Thursday, August 17, 2023

Forging the French-American Alliance in Morristown, New Jersey.




On August 27 at 1:00, Dr. Iris de Rode will uncover unknown details on French-American cooperation during the last stages of the American Revolution, with an emphasis on Morristown as a key location for the French-American alliance.

In April 1780, during the American Revolutionary War, George Washington hosted the French ambassador to the United States, Chevalier de La Luzerne, at his headquarters at Morristown, NJ. Here, La Luzerne informed Washington that the French King planned to send an army to fight with him and, hopefully, finally defeat the British. La Luzerne was aware that assistance was on its way, but did not know when it would arrive. When La Luzerne returned to his residence in Philadelphia, the Marquis de Lafayette, who just returned from France, informed him that plans were formed for the deployment of an expeditionary army to North America. Lafayette told La Luzerne that the Comte de Rochambeau had been raised to the rank of general and that he and his forces would be arriving in America over the summer. La Luzerne had known Rochambeau since his days as an officer in the Seven Years' War, and he was delighted to discover that two of his old companions, the Chevalier de Chastellux and the Comte de Vioménil, would serve as Rochambeau's Major Generals. Throughout the next months, these four French noblemen would collaborate with George Washington and his staff, and together they would win the Battle of Yorktown (1781).

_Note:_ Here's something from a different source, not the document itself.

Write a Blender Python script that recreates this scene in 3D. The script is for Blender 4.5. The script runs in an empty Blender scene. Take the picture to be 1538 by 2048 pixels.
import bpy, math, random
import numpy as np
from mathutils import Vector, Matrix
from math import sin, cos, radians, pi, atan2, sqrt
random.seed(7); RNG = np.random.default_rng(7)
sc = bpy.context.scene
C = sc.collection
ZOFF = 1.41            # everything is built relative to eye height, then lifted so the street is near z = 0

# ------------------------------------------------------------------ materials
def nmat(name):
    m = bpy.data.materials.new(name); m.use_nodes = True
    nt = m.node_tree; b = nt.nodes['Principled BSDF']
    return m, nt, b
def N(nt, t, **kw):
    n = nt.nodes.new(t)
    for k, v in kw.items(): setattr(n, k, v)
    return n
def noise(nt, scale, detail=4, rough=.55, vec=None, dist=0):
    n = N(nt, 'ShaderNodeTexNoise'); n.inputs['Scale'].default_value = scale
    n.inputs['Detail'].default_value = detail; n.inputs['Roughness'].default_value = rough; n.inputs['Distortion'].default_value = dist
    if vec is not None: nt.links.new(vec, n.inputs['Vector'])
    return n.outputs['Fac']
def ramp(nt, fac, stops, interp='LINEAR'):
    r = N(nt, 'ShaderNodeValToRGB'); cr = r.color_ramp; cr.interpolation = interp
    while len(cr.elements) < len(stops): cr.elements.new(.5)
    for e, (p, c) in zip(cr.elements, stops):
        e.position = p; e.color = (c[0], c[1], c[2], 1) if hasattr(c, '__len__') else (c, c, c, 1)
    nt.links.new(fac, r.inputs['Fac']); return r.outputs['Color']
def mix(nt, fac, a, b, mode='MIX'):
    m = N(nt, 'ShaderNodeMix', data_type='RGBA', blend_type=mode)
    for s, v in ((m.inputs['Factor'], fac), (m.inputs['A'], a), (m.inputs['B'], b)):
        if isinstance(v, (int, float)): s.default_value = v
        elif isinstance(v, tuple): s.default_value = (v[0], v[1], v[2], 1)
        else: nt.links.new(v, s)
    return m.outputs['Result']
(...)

This lecture will concentrate on this collaboration, drawing on unknown source material and emphasizing the unappreciated roles of La Luzerne, Chastellux, and Vioménil, all of whom visited Morristown at different moments of their stay in America. 

Iris de Rode received her doctorate from the Université de Paris VIII in November 2019, for her dissertation entitled François-Jean de Chastellux (1734-1788), un soldat-philosophe dans le monde atlantique à l'époque des Lumières (Paris: Éditions Honoré Champion, 2022) . Together with her PhD supervisor, Prof. Bertrand van Ruymbeke, she co-authored Le Journal de Dumas (16 juin-6 octobre 1781). Sur les traces de l'indépendance des États-Unis (Monfaucon: Éditions Jean-Jacques Wuillaume, 2018). 

Iris is currently working on a new English book titled "Military Enlightenment on the Ground" that will be published by the University of Virginia Press in 2024. She has received 18 fellowships for her work, including from George Washington's Mount Vernon, Thomas Jefferson's Monticello, the Society of the Cincinatti and the American Philosophical Society. Iris has been teaching American and Transatlantic history at the French University SciencesPo Paris as an adjunct faculty member since 2013. She is also working on public history initiatives with the National Park Service, the Washington Rochambeau Revolutionary Route Association, the Philadelphia Museum of the American Revolution, and George Washington's Mount Vernon and the French embassy in Washington DC. She is the US committee member of “America 2026”. She recently obtained the prestigious Prix Guizot of the Académie Française for her book on Chastellux. 

Where: Morristown National Historical Park Museum auditorium; When: Sunday, August 27, 1:00; Cost: Free.